The Effect of Organic and Inorganic Modifiers on the Physical Properties of Granite Residual Soil

Abstract

As a kind of highly weathered special soil in South China, granite residual soils (GRS) feature high strength and high void ratio in a dry environment, so they tend to disintegrate in water and cause geological disasters including collapse. Therefore, modifying GRS for higher strength has become a hot spot. Glass fiber reinforced soils boast fewer cracks, higher energy absorption, and residual strength. This study aims to analyze the reinforcement effect of glass fibers on GRS with inorganic and organic solutions and its environmental feasibility. The inorganic solution contains silicon ion and sodium ion at the ratio of 1 : 4 (hereinafter referred to as Si : Na = 1 : 4 solutions), and the organic one is a modified polyvinyl alcohol solution (hereinafter referred to as SH solution). The reinforced samples were subjected to plate and impact load tests, SEM, and XRD analysis to investigate their mechanical properties, microcharacteristics, and the components produced. Results indicate that the reinforcement effect of glass fibers on GRS under Si : Na = 1 : 4 solutions was better than that of SH solutions. After being reinforced by Si : Na = 1 : 4 solutions, the samples reached maximum impact resistance. SEM results show that glass fibers bond more soil and form an integral structure; thereby the strength was improved as glass fibers share external impact load. XRD results show that geopolymer and alkali-activated materials and potassium feldspar were formed.
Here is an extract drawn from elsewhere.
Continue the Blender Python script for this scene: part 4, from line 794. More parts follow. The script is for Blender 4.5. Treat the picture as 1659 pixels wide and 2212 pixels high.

Geopolymer and alkali-activated materials are pollution-free, inorganic polymers featuring viscosity and high compressive strength. Potassium feldspar is an aluminosilicate mineral with high strength and stable chemical properties, which can adhere to more granules and form a stronger whole structure with geopolymers playing a role. Therefore, it is feasible to reuse these soils sustainably by reinforcing them with glass fibers and the best Si : Na = 1 : 4 solutions. This study finds a new direction for recycling and reusing construction waste, GRS.